Output all the material that follows, exactly as given.

◆ MATERIAL PROVIDED ◆
===============
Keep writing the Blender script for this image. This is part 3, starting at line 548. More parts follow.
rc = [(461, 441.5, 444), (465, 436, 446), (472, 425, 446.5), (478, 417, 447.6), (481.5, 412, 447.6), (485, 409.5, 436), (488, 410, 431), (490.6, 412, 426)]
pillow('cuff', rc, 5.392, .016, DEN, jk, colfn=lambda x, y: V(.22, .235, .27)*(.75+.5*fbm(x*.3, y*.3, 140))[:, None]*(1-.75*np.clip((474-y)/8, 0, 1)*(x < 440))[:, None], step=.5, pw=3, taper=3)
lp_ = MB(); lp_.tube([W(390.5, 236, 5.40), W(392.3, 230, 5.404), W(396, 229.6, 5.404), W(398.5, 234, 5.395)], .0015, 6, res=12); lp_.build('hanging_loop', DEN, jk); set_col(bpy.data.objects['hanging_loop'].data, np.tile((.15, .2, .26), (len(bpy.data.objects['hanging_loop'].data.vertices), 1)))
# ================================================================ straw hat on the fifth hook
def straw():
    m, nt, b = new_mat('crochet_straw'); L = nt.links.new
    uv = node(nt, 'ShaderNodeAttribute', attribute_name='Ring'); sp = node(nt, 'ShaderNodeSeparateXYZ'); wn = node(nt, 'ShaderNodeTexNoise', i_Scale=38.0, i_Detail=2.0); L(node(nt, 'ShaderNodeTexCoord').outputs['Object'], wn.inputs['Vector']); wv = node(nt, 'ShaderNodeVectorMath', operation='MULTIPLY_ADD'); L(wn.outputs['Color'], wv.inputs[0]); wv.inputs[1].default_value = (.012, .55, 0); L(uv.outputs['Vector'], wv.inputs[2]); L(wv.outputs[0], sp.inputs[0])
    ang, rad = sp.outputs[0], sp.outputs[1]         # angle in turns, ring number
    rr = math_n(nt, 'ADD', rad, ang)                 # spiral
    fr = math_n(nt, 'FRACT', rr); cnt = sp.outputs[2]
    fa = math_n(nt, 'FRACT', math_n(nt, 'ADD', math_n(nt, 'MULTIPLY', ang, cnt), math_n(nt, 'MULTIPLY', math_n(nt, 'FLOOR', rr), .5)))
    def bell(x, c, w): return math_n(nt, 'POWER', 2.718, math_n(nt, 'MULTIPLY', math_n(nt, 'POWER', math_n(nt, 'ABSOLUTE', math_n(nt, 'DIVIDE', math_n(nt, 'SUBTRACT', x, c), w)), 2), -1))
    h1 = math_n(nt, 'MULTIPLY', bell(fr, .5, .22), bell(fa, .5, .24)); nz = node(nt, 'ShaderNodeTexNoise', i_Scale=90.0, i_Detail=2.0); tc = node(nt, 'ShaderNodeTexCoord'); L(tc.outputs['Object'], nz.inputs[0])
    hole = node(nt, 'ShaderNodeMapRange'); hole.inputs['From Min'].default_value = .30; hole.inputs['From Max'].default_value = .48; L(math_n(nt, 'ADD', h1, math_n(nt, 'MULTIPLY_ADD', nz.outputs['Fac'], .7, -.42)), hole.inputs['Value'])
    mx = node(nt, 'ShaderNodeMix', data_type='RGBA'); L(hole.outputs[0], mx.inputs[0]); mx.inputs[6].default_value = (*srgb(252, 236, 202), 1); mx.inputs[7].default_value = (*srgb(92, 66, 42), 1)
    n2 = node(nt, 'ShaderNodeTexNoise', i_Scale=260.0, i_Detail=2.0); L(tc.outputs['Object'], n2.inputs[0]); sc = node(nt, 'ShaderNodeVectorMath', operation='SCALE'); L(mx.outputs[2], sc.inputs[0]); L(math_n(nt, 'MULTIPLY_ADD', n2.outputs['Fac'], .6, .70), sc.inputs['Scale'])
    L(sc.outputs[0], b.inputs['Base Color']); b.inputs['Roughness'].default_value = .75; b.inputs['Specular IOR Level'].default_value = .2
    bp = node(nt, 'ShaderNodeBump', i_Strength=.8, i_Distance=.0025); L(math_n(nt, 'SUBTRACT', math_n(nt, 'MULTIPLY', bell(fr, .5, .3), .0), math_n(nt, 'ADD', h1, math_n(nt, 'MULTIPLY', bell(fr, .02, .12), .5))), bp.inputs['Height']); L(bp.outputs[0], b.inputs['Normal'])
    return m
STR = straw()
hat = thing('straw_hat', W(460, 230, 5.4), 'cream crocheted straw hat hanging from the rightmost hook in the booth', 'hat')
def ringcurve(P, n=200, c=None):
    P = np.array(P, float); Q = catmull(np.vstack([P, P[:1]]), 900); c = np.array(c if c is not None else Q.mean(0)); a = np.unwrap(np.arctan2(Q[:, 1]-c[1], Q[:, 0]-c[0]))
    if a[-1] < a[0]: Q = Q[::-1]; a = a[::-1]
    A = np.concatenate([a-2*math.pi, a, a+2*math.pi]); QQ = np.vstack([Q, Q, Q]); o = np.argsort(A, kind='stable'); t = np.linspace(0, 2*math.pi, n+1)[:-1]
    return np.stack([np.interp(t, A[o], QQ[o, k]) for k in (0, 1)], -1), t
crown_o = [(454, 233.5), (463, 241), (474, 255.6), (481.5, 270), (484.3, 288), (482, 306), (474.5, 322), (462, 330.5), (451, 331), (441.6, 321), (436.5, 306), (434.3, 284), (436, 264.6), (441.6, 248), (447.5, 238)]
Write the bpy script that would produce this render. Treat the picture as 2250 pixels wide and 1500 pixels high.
===============
◆ COMPLETE RESPONSE ◆
Keep writing the Blender script for this image. This is part 3, starting at line 548. More parts follow.
rc = [(461, 441.5, 444), (465, 436, 446), (472, 425, 446.5), (478, 417, 447.6), (481.5, 412, 447.6), (485, 409.5, 436), (488, 410, 431), (490.6, 412, 426)]
pillow('cuff', rc, 5.392, .016, DEN, jk, colfn=lambda x, y: V(.22, .235, .27)*(.75+.5*fbm(x*.3, y*.3, 140))[:, None]*(1-.75*np.clip((474-y)/8, 0, 1)*(x < 440))[:, None], step=.5, pw=3, taper=3)
lp_ = MB(); lp_.tube([W(390.5, 236, 5.40), W(392.3, 230, 5.404), W(396, 229.6, 5.404), W(398.5, 234, 5.395)], .0015, 6, res=12); lp_.build('hanging_loop', DEN, jk); set_col(bpy.data.objects['hanging_loop'].data, np.tile((.15, .2, .26), (len(bpy.data.objects['hanging_loop'].data.vertices), 1)))
# ================================================================ straw hat on the fifth hook
def straw():
    m, nt, b = new_mat('crochet_straw'); L = nt.links.new
    uv = node(nt, 'ShaderNodeAttribute', attribute_name='Ring'); sp = node(nt, 'ShaderNodeSeparateXYZ'); wn = node(nt, 'ShaderNodeTexNoise', i_Scale=38.0, i_Detail=2.0); L(node(nt, 'ShaderNodeTexCoord').outputs['Object'], wn.inputs['Vector']); wv = node(nt, 'ShaderNodeVectorMath', operation='MULTIPLY_ADD'); L(wn.outputs['Color'], wv.inputs[0]); wv.inputs[1].default_value = (.012, .55, 0); L(uv.outputs['Vector'], wv.inputs[2]); L(wv.outputs[0], sp.inputs[0])
    ang, rad = sp.outputs[0], sp.outputs[1]         # angle in turns, ring number
    rr = math_n(nt, 'ADD', rad, ang)                 # spiral
    fr = math_n(nt, 'FRACT', rr); cnt = sp.outputs[2]
    fa = math_n(nt, 'FRACT', math_n(nt, 'ADD', math_n(nt, 'MULTIPLY', ang, cnt), math_n(nt, 'MULTIPLY', math_n(nt, 'FLOOR', rr), .5)))
    def bell(x, c, w): return math_n(nt, 'POWER', 2.718, math_n(nt, 'MULTIPLY', math_n(nt, 'POWER', math_n(nt, 'ABSOLUTE', math_n(nt, 'DIVIDE', math_n(nt, 'SUBTRACT', x, c), w)), 2), -1))
    h1 = math_n(nt, 'MULTIPLY', bell(fr, .5, .22), bell(fa, .5, .24)); nz = node(nt, 'ShaderNodeTexNoise', i_Scale=90.0, i_Detail=2.0); tc = node(nt, 'ShaderNodeTexCoord'); L(tc.outputs['Object'], nz.inputs[0])
    hole = node(nt, 'ShaderNodeMapRange'); hole.inputs['From Min'].default_value = .30; hole.inputs['From Max'].default_value = .48; L(math_n(nt, 'ADD', h1, math_n(nt, 'MULTIPLY_ADD', nz.outputs['Fac'], .7, -.42)), hole.inputs['Value'])
    mx = node(nt, 'ShaderNodeMix', data_type='RGBA'); L(hole.outputs[0], mx.inputs[0]); mx.inputs[6].default_value = (*srgb(252, 236, 202), 1); mx.inputs[7].default_value = (*srgb(92, 66, 42), 1)
    n2 = node(nt, 'ShaderNodeTexNoise', i_Scale=260.0, i_Detail=2.0); L(tc.outputs['Object'], n2.inputs[0]); sc = node(nt, 'ShaderNodeVectorMath', operation='SCALE'); L(mx.outputs[2], sc.inputs[0]); L(math_n(nt, 'MULTIPLY_ADD', n2.outputs['Fac'], .6, .70), sc.inputs['Scale'])
    L(sc.outputs[0], b.inputs['Base Color']); b.inputs['Roughness'].default_value = .75; b.inputs['Specular IOR Level'].default_value = .2
    bp = node(nt, 'ShaderNodeBump', i_Strength=.8, i_Distance=.0025); L(math_n(nt, 'SUBTRACT', math_n(nt, 'MULTIPLY', bell(fr, .5, .3), .0), math_n(nt, 'ADD', h1, math_n(nt, 'MULTIPLY', bell(fr, .02, .12), .5))), bp.inputs['Height']); L(bp.outputs[0], b.inputs['Normal'])
    return m
STR = straw()
hat = thing('straw_hat', W(460, 230, 5.4), 'cream crocheted straw hat hanging from the rightmost hook in the booth', 'hat')
def ringcurve(P, n=200, c=None):
    P = np.array(P, float); Q = catmull(np.vstack([P, P[:1]]), 900); c = np.array(c if c is not None else Q.mean(0)); a = np.unwrap(np.arctan2(Q[:, 1]-c[1], Q[:, 0]-c[0]))
    if a[-1] < a[0]: Q = Q[::-1]; a = a[::-1]
    A = np.concatenate([a-2*math.pi, a, a+2*math.pi]); QQ = np.vstack([Q, Q, Q]); o = np.argsort(A, kind='stable'); t = np.linspace(0, 2*math.pi, n+1)[:-1]
    return np.stack([np.interp(t, A[o], QQ[o, k]) for k in (0, 1)], -1), t
crown_o = [(454, 233.5), (463, 241), (474, 255.6), (481.5, 270), (484.3, 288), (482, 306), (474.5, 322), (462, 330.5), (451, 331), (441.6, 321), (436.5, 306), (434.3, 284), (436, 264.6), (441.6, 248), (447.5, 238)]
Write the bpy script that would produce this render. Treat the picture as 2250 pixels wide and 1500 pixels high.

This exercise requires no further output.